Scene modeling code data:
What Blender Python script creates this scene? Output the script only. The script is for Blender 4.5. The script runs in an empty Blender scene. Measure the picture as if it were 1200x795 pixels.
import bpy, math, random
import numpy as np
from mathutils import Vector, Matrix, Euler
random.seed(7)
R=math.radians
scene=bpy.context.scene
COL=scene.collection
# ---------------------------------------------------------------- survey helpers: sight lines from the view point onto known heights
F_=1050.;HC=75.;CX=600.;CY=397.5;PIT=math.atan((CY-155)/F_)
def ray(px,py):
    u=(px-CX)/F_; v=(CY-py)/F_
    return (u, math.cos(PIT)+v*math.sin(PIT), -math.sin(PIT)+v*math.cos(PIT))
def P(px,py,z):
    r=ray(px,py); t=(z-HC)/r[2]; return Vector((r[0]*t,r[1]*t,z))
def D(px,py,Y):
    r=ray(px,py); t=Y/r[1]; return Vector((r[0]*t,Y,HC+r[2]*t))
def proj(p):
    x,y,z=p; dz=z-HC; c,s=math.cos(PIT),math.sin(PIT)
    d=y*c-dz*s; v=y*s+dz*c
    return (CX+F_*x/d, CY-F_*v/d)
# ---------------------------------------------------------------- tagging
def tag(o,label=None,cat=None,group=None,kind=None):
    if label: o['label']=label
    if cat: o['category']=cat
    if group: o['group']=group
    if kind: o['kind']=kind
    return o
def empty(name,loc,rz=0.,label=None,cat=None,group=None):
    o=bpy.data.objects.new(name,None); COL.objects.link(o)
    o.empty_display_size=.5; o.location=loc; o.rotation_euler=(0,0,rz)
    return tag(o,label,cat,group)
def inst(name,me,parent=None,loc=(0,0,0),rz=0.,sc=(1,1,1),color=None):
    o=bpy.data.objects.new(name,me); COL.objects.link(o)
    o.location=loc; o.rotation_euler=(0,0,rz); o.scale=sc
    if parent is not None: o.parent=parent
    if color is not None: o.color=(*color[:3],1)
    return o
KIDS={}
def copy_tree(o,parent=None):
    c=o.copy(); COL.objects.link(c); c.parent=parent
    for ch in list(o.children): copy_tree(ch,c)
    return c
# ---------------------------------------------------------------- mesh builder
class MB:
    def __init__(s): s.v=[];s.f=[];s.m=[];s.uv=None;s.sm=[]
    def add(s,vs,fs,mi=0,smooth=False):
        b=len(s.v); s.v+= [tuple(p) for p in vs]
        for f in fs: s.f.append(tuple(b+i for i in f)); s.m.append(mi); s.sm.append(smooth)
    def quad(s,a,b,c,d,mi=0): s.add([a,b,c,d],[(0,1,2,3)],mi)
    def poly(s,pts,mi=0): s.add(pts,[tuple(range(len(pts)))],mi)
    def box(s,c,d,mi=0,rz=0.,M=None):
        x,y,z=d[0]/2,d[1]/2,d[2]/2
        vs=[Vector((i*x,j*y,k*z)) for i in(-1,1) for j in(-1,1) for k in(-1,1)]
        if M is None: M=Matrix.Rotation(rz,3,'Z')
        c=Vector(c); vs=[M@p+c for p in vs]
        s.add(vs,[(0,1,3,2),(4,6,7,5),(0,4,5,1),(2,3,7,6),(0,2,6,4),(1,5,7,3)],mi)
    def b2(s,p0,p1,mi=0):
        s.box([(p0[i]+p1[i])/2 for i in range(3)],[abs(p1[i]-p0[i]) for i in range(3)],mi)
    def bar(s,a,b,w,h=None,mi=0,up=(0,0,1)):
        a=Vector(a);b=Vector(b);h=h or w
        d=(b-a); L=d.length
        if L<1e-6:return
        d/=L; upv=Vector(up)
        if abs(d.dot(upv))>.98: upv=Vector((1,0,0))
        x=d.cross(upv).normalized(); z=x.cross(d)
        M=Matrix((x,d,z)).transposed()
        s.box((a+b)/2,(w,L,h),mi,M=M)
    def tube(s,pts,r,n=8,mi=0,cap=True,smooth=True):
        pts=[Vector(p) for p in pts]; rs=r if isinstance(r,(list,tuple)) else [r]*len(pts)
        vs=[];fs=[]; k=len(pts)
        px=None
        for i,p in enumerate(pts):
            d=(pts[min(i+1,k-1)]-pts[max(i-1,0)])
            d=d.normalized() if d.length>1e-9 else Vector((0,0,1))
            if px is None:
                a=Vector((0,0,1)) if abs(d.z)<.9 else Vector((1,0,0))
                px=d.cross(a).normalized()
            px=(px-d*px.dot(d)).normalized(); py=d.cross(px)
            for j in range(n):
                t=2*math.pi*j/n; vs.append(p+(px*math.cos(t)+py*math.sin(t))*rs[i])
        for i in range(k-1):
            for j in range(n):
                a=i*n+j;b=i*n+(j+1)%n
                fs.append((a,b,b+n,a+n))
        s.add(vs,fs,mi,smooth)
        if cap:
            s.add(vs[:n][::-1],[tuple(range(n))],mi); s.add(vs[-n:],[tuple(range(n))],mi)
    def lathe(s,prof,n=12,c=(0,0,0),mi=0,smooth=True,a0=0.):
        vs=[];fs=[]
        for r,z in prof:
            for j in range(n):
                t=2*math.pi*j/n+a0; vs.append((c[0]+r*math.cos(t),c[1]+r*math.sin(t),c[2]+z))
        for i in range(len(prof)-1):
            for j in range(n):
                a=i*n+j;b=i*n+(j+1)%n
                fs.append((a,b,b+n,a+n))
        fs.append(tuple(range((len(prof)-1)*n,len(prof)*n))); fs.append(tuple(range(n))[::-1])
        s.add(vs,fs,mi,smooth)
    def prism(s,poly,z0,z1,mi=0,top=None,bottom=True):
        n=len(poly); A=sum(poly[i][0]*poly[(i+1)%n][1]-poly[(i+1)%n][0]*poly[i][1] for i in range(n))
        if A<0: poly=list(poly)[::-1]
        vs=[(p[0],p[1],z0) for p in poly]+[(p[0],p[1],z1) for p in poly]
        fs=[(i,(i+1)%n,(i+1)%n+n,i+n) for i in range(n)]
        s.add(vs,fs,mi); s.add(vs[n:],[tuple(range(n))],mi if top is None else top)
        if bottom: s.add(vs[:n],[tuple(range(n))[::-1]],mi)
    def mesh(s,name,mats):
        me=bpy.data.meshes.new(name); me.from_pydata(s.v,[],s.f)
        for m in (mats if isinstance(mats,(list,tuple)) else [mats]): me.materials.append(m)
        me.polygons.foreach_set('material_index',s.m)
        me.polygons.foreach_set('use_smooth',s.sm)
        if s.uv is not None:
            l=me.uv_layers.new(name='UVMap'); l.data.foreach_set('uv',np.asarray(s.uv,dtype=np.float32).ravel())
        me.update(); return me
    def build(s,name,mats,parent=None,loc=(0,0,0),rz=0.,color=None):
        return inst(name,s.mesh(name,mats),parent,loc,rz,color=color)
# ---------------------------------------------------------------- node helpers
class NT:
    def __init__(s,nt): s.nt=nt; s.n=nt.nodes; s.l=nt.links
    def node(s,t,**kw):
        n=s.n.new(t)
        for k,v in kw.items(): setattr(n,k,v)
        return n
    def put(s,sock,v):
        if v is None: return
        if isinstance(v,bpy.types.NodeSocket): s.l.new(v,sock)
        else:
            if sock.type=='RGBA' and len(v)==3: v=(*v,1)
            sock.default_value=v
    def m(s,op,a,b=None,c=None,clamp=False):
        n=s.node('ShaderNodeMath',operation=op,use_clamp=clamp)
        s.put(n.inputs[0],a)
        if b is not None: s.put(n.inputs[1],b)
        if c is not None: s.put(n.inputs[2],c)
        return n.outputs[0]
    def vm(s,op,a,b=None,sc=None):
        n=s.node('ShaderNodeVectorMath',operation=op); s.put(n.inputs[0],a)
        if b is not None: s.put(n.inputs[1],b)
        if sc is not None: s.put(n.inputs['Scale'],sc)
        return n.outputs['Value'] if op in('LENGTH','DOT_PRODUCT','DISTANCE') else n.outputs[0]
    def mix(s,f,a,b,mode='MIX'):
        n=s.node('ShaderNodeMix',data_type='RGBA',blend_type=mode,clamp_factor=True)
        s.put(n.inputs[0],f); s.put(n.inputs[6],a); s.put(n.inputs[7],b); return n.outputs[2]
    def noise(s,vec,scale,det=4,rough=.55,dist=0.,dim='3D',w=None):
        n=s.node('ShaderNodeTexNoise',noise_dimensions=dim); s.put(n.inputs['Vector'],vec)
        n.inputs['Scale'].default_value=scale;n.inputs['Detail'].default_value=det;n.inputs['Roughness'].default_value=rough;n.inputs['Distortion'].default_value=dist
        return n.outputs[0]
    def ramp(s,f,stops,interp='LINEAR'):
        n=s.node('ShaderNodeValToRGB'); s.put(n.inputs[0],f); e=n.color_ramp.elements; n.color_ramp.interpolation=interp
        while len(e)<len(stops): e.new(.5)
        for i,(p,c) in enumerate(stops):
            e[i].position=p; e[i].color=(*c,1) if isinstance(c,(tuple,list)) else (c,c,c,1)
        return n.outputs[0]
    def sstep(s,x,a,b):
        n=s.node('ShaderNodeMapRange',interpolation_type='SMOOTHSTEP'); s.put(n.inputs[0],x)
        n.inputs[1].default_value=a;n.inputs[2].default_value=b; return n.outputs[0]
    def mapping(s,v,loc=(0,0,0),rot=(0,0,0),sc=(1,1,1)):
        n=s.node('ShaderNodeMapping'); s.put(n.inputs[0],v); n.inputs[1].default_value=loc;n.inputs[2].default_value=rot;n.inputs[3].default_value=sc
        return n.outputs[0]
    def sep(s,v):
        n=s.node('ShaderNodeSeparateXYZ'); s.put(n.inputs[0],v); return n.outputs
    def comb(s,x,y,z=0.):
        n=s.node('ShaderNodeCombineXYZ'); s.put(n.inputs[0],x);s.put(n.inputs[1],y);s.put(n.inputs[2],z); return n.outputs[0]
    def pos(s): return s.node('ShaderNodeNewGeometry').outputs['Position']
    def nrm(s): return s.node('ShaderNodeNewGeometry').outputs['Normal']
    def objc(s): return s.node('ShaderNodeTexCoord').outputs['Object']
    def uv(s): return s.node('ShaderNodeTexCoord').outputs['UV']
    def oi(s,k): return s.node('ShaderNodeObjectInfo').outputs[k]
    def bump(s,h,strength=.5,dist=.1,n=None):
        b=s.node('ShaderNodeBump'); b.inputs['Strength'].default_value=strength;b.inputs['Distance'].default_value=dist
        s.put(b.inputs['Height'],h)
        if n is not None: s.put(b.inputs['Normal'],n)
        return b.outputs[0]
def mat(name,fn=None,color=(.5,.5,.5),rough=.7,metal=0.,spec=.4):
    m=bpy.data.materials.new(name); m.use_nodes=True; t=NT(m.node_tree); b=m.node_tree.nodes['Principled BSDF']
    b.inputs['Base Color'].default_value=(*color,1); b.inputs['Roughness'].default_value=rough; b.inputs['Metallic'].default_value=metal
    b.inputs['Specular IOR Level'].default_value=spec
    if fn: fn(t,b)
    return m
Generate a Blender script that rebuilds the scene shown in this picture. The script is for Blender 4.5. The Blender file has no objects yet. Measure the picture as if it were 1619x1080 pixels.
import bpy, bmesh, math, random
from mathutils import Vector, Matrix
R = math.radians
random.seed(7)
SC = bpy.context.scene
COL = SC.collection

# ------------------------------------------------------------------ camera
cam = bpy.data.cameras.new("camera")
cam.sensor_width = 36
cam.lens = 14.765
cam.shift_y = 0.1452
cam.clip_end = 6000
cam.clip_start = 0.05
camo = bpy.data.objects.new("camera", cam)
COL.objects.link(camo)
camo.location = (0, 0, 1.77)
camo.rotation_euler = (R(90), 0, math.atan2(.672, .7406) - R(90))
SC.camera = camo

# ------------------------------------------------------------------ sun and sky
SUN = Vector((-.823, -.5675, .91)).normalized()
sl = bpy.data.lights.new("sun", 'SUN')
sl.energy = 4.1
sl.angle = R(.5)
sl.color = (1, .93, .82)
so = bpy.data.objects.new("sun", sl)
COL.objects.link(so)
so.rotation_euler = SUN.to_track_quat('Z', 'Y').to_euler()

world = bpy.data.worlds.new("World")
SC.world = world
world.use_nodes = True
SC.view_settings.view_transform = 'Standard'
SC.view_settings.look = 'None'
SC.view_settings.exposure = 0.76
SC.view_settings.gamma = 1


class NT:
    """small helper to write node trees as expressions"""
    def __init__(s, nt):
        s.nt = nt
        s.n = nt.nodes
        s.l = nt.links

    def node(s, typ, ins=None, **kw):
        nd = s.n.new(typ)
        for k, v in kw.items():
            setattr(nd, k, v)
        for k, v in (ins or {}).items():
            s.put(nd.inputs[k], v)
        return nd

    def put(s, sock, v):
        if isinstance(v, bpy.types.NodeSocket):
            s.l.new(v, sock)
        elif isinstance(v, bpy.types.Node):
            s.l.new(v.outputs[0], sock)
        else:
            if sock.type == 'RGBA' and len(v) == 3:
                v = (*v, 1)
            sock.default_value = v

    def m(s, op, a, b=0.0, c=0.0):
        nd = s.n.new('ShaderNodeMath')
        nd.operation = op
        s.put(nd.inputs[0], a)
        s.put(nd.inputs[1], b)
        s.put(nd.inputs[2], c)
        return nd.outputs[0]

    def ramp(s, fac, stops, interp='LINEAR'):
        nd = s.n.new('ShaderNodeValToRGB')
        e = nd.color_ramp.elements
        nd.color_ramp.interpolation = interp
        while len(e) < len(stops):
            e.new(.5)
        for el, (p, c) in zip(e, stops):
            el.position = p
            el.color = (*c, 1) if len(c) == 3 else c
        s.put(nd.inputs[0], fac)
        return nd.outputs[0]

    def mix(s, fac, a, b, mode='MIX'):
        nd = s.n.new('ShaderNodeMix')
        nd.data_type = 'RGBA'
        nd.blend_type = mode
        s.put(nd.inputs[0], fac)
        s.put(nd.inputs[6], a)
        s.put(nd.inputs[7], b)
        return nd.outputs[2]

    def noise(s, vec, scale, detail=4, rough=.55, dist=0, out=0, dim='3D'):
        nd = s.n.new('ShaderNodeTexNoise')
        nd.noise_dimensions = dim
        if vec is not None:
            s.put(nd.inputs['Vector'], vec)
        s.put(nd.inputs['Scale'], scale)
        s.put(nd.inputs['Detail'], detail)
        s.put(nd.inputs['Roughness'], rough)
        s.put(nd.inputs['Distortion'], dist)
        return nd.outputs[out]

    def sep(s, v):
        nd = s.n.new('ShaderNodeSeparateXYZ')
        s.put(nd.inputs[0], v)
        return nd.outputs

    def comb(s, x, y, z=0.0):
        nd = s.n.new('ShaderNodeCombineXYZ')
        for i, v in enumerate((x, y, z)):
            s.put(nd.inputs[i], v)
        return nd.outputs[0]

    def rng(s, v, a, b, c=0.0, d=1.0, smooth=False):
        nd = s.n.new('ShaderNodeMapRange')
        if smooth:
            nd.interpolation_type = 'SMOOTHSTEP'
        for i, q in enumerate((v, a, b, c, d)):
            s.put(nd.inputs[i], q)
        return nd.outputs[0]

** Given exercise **
Reproduce verbatim only the segment of the listing bounded by the line containing "Generate a Blender" and the line containing "SC.camera = camo", with both boundary lines included.

** Response to the task **
Generate a Blender script that rebuilds the scene shown in this picture. The script is for Blender 4.5. The Blender file has no objects yet. Measure the picture as if it were 1619x1080 pixels.
import bpy, bmesh, math, random
from mathutils import Vector, Matrix
R = math.radians
random.seed(7)
SC = bpy.context.scene
COL = SC.collection

# ------------------------------------------------------------------ camera
cam = bpy.data.cameras.new("camera")
cam.sensor_width = 36
cam.lens = 14.765
cam.shift_y = 0.1452
cam.clip_end = 6000
cam.clip_start = 0.05
camo = bpy.data.objects.new("camera", cam)
COL.objects.link(camo)
camo.location = (0, 0, 1.77)
camo.rotation_euler = (R(90), 0, math.atan2(.672, .7406) - R(90))
SC.camera = camo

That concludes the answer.